Children’s writer creates secret art collection

Theodor Seuss Geisel, better known as Dr. Seuss, is world renowned for his work with children’s books and cartoony illustrations. His stories entertained me at a young age and continue to bring a smile to my face even now. However, there is a side of this magnificently talented writer that few people are aware of, perhaps because he never intended for many people to know.

Though the majority of his fame came from his widely popular children’s books, what impresses me most about this intriguingly creative writer is what he does with pictures rather than words. Many people know that he illustrated each page in his books himself, but he also kept a large gallery of secret art he painted himself over a 60 year period.

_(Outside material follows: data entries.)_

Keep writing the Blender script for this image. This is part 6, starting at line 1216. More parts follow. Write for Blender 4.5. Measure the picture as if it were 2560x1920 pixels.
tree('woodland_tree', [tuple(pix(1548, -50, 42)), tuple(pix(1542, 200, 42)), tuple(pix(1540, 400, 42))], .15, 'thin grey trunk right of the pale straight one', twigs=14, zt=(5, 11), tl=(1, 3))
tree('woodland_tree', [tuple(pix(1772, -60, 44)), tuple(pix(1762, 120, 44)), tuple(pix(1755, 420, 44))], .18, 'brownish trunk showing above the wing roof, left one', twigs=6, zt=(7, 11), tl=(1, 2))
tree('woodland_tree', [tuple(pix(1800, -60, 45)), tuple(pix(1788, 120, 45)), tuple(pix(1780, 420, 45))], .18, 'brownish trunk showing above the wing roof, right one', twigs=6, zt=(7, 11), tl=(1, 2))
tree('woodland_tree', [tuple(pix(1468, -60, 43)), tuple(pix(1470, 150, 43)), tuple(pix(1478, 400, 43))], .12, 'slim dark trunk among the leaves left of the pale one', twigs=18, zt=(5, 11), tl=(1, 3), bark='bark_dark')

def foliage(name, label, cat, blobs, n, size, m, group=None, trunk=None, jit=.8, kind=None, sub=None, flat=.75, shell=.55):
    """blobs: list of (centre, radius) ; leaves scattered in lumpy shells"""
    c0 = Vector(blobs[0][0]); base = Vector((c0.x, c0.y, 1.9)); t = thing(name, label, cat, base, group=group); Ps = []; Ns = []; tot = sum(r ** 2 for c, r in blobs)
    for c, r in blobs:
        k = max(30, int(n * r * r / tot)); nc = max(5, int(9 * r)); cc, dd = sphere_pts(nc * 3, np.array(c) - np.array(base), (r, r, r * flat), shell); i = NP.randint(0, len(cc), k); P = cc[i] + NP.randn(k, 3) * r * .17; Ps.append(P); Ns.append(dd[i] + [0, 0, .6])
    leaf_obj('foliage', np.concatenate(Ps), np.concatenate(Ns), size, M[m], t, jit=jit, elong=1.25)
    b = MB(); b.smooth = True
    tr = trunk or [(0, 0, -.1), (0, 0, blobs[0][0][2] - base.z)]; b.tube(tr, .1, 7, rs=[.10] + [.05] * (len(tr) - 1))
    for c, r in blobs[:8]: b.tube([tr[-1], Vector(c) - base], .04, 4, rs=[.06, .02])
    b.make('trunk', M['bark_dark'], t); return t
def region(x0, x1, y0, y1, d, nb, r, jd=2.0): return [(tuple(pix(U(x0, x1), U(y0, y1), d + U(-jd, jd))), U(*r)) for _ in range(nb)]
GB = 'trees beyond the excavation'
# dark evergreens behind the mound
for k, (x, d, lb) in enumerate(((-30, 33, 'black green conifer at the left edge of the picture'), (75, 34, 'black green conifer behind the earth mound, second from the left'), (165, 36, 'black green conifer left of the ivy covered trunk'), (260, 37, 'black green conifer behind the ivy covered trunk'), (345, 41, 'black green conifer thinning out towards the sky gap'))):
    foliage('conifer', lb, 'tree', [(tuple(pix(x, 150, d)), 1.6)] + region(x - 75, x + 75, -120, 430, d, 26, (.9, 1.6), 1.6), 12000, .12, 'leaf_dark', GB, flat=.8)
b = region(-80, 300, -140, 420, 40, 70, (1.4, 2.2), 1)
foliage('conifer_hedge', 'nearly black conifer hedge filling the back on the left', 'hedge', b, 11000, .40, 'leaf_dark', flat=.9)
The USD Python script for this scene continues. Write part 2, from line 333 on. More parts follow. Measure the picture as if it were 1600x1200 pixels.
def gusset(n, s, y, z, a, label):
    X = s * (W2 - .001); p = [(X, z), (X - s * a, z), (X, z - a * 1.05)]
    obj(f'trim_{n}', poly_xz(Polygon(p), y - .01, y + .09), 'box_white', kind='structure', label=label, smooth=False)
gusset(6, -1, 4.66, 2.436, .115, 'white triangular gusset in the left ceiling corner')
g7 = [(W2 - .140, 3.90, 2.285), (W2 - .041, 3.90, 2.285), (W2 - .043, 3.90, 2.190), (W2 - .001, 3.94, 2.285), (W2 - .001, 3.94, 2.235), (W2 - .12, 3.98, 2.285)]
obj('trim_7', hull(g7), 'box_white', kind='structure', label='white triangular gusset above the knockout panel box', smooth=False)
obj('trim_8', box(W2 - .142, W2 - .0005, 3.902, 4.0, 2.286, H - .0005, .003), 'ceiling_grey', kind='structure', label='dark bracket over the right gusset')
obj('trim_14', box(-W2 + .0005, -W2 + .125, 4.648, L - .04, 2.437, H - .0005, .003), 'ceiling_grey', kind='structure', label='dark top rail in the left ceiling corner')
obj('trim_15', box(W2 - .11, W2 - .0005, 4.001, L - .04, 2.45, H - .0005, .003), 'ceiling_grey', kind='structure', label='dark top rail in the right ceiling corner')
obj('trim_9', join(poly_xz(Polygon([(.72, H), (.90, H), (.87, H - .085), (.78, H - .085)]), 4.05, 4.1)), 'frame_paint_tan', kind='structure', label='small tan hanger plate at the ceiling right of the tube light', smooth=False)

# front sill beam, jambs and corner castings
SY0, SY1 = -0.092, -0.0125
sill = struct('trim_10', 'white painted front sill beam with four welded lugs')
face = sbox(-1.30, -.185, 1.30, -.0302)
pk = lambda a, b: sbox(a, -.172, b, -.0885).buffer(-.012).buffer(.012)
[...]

His art can be described as surrealism, a style of art usually associated with dreamscapes and symbolism. This style was made famous by Salvador Dali, but Seuss, in my opinion, has captured the style and twisted it into something unique to him. The paintings depict many of the common creatures in his books, only on a much more surreal and emotionally disrupted level. With titles such as “Absolutely Dead” and “My Petunia Can Lick Your Geranium,” it’s plain to see without even looking that he is not the common artist. After seeing the actual paintings, it becomes even clearer.

In addition to his surrealist masterpieces, he also has an archive of even more art, which includes a few political cartoons, such as “The Knotty Problem at Capitol Hill.”

Seuss has been someone I was interested in learning more about since a very young age, but after finding out about the multitude of his secret art, he became awe-inspiring in every light.